_PROMPT_
Beginning with the very first line, please reproduce the entries exactly through the line containing "rng = np.random.default_rng(7)".

_INPUT MATERIAL_
## Begin
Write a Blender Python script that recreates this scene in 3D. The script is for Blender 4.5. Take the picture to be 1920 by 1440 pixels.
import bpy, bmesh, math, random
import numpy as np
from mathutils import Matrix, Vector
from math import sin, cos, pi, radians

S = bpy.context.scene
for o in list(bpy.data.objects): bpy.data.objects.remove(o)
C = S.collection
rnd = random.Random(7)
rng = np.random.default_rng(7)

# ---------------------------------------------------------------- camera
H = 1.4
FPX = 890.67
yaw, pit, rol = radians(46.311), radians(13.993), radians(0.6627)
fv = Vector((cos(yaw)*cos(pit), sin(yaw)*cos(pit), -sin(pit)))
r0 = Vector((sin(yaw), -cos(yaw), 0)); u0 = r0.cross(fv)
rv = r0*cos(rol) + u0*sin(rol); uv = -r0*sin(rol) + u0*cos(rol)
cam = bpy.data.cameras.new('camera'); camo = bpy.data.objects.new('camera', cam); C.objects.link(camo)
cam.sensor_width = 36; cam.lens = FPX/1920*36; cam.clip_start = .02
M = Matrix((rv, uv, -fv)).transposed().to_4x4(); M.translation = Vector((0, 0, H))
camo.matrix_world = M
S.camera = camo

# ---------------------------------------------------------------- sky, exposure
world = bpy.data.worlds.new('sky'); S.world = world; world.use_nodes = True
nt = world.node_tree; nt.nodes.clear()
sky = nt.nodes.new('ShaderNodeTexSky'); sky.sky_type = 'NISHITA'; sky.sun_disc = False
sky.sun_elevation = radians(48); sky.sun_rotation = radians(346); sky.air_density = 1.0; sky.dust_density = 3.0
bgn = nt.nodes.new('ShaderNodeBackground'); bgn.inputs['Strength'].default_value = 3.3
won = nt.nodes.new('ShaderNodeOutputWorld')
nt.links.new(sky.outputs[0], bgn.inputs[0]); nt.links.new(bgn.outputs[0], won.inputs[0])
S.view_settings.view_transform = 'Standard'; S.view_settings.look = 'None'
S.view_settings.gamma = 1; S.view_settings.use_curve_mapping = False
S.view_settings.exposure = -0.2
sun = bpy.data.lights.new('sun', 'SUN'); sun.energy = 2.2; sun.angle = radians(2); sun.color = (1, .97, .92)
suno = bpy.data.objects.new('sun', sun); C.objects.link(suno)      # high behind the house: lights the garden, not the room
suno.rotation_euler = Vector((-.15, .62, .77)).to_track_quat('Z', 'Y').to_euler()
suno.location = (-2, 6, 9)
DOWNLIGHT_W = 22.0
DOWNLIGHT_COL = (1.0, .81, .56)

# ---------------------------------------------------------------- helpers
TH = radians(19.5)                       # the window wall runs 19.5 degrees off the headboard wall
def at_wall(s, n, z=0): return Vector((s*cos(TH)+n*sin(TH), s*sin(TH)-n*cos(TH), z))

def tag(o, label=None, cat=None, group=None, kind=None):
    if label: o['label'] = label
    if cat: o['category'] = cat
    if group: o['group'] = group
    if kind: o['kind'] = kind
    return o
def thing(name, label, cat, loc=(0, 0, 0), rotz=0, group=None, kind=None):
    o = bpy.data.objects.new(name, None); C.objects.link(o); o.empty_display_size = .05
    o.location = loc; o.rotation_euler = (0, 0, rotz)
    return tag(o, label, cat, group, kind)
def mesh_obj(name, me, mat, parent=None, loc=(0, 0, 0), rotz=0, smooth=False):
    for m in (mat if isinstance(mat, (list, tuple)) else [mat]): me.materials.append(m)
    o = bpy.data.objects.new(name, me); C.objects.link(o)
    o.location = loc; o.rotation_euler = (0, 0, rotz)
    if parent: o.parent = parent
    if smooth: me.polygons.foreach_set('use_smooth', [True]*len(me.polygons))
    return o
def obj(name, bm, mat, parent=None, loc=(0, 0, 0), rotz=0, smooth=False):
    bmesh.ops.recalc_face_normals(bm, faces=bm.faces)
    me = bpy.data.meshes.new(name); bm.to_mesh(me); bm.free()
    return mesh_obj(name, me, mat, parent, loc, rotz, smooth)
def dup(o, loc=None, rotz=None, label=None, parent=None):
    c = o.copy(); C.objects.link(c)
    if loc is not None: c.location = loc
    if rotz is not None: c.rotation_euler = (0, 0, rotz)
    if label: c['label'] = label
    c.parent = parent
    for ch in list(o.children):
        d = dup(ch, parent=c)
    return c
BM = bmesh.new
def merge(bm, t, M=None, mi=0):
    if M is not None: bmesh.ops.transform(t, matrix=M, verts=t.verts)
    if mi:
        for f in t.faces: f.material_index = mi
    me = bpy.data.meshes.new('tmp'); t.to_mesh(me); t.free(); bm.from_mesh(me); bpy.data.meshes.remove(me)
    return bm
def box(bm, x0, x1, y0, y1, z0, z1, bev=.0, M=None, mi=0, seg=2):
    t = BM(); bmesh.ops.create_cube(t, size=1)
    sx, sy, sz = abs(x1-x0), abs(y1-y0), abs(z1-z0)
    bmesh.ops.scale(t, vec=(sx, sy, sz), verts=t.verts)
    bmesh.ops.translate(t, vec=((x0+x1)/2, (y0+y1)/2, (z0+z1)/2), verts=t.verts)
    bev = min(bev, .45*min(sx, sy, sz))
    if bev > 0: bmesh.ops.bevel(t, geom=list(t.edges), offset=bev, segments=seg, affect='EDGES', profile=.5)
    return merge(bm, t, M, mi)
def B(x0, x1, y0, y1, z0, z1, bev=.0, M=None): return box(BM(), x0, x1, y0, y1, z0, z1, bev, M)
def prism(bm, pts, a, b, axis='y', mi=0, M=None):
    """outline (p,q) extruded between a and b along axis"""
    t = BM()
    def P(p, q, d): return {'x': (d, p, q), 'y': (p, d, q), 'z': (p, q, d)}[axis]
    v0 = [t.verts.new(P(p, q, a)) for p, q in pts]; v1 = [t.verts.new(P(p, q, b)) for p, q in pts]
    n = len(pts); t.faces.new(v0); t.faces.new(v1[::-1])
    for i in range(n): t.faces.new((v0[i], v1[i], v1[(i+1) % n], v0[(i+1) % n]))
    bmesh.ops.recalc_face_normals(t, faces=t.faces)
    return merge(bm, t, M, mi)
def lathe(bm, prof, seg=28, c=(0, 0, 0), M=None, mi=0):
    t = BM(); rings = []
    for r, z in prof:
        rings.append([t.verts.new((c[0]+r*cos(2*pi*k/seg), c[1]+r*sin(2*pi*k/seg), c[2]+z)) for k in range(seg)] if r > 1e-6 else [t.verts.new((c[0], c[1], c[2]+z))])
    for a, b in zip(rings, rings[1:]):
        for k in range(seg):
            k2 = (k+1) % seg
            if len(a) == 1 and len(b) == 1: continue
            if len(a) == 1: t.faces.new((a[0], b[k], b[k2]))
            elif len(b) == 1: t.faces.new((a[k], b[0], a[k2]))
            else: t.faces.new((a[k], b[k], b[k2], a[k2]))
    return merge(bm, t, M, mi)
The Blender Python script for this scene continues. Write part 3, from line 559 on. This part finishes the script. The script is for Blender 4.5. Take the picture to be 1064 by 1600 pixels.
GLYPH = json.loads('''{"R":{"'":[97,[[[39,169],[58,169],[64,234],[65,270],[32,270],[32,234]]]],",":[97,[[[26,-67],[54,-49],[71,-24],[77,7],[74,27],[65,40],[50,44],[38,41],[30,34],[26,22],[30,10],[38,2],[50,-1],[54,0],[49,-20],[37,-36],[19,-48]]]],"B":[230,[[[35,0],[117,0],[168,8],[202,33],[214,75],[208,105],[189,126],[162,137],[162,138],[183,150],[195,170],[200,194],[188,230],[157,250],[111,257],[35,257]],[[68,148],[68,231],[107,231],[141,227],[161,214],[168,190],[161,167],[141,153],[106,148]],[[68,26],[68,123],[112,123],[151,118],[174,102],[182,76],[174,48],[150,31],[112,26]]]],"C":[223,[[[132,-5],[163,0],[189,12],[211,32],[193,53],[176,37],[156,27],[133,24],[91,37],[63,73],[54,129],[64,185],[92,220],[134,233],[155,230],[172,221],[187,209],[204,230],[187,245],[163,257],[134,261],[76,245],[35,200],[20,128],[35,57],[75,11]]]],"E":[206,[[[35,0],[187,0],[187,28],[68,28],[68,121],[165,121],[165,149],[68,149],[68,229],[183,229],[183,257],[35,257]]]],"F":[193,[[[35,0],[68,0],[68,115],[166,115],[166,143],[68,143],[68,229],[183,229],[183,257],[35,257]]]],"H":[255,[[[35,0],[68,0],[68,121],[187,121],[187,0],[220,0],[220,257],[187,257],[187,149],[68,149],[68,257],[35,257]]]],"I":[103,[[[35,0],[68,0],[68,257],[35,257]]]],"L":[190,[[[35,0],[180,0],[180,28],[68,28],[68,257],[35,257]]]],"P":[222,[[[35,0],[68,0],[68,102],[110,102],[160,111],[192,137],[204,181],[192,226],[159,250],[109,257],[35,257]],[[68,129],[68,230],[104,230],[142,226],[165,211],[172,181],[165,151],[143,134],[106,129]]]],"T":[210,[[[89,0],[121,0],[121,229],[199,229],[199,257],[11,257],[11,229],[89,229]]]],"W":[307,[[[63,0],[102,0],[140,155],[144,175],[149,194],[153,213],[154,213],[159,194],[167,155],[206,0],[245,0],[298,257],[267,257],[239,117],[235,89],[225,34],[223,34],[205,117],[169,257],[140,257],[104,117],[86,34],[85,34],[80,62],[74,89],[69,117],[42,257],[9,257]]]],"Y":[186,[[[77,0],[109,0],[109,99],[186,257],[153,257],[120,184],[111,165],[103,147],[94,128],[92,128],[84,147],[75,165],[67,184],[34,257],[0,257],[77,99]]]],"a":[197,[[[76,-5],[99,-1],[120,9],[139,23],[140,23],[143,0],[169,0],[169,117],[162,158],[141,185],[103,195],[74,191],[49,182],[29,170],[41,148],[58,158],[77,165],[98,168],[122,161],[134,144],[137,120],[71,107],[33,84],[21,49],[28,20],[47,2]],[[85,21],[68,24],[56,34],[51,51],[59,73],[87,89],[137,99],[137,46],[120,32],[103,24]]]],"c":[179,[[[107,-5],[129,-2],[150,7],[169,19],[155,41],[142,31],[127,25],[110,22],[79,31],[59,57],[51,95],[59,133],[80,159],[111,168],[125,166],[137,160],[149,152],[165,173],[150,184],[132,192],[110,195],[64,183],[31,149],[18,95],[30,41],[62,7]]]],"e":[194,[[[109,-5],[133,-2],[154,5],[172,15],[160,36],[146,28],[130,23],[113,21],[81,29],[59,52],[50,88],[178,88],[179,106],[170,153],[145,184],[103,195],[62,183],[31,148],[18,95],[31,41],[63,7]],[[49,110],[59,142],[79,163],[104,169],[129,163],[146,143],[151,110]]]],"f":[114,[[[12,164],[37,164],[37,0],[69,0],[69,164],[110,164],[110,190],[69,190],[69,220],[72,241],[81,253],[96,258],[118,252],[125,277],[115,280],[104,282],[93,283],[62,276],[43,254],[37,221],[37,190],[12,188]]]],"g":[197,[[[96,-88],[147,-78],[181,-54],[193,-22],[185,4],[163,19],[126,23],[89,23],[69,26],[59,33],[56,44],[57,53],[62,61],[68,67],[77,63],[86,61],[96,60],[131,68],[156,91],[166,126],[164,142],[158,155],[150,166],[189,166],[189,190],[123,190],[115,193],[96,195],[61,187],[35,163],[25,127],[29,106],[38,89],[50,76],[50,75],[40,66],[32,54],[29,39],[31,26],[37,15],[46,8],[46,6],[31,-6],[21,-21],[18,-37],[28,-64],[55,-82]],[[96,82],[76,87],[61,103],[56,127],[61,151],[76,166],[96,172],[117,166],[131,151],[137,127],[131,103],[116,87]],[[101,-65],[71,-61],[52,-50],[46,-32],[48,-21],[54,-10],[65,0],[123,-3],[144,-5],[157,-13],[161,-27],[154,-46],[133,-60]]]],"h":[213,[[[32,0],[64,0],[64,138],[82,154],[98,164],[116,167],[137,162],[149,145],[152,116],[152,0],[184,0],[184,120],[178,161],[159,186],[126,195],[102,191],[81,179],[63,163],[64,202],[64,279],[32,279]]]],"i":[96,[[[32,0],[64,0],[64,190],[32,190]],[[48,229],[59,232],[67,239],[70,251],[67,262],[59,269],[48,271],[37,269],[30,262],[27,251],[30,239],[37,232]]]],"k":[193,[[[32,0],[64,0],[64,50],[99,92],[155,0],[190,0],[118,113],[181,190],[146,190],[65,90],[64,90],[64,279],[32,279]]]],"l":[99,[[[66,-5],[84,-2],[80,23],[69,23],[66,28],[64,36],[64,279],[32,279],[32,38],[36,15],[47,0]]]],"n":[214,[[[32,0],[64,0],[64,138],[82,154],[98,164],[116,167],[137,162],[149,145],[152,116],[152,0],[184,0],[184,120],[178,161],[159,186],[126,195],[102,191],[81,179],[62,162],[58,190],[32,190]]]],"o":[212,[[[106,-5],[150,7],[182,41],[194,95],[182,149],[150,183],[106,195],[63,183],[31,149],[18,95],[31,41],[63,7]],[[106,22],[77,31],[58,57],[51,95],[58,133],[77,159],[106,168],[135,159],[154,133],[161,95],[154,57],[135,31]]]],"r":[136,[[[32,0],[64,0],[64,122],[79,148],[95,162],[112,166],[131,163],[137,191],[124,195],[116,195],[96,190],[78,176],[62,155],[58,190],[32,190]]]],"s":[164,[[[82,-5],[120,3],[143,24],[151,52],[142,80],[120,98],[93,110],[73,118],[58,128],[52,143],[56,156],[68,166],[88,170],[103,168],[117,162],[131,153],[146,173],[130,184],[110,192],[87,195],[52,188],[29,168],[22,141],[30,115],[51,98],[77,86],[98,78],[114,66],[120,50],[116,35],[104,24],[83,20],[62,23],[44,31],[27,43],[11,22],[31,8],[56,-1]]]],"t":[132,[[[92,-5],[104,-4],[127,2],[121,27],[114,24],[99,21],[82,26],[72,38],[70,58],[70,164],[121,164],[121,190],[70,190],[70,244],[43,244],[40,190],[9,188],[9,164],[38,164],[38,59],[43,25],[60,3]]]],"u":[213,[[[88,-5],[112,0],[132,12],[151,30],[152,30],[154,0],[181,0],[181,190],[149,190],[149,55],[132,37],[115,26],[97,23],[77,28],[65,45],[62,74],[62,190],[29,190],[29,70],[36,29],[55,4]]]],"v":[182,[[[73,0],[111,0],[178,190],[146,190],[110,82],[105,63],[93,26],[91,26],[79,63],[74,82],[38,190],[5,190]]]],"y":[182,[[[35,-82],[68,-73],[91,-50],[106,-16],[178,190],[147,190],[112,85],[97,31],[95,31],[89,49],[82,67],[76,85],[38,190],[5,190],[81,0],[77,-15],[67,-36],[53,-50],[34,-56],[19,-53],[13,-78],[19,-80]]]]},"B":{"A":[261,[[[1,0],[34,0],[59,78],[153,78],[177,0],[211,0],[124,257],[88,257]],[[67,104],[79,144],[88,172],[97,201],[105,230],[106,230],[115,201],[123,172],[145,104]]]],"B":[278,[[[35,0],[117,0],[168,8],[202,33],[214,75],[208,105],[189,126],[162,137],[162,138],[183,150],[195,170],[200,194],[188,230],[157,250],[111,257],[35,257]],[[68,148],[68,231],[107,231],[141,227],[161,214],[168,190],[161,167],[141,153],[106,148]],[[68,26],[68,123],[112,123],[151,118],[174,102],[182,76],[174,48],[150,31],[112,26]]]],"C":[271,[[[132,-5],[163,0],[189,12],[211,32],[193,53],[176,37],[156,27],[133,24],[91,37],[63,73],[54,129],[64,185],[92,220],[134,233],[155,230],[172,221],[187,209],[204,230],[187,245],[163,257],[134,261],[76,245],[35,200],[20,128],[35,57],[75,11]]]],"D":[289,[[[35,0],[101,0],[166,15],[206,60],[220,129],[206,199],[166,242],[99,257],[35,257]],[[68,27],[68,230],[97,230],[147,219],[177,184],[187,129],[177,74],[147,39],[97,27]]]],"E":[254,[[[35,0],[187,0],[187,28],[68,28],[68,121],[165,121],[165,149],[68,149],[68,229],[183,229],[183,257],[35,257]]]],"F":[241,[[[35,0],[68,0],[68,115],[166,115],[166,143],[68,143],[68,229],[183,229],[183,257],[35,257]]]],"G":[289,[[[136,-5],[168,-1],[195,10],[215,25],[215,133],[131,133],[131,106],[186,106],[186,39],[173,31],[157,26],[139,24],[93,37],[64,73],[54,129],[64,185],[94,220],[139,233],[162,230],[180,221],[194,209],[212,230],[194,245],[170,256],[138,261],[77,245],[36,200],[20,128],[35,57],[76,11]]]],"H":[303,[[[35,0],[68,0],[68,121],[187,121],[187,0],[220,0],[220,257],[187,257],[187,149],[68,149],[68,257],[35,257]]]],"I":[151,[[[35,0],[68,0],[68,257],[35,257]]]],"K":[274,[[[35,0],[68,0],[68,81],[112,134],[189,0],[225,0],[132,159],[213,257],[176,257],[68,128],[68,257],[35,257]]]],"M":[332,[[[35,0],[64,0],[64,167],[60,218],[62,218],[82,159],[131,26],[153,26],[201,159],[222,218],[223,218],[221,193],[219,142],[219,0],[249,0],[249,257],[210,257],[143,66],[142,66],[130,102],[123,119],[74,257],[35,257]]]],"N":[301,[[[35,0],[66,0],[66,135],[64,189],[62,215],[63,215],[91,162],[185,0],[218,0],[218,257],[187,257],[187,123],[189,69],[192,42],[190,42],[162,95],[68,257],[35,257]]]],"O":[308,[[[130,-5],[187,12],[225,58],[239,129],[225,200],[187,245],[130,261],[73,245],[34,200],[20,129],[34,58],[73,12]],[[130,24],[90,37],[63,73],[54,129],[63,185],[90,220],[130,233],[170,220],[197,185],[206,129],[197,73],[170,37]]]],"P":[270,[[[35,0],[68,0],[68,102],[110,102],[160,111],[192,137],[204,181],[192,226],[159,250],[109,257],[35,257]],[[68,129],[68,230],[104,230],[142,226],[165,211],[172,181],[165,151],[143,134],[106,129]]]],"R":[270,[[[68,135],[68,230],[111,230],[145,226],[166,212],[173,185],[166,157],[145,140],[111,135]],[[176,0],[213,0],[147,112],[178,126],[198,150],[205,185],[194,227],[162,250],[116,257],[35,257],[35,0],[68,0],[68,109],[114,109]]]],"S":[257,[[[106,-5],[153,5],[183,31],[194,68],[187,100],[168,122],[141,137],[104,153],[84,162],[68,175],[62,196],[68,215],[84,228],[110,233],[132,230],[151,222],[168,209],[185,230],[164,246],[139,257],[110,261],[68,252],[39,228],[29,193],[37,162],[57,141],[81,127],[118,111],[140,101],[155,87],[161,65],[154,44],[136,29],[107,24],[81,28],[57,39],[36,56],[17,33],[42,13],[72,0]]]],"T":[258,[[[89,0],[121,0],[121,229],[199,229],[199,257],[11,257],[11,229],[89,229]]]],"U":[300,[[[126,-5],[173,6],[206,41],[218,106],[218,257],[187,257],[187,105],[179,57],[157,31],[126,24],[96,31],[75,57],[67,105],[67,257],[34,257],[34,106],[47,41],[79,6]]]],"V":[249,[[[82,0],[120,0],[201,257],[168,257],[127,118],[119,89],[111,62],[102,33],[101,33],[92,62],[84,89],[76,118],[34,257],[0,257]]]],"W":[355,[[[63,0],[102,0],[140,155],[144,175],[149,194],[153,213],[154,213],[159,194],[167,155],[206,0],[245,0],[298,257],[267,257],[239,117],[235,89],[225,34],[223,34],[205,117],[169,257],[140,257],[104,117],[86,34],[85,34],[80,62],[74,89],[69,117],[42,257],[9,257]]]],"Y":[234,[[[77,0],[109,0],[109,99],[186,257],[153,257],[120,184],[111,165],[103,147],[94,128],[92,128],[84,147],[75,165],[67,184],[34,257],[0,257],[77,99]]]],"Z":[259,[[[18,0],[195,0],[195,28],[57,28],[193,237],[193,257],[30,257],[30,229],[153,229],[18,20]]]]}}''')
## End
_THE RESULT_
Write a Blender Python script that recreates this scene in 3D. The script is for Blender 4.5. Take the picture to be 1920 by 1440 pixels.
import bpy, bmesh, math, random
import numpy as np
from mathutils import Matrix, Vector
from math import sin, cos, pi, radians

S = bpy.context.scene
for o in list(bpy.data.objects): bpy.data.objects.remove(o)
C = S.collection
rnd = random.Random(7)
rng = np.random.default_rng(7)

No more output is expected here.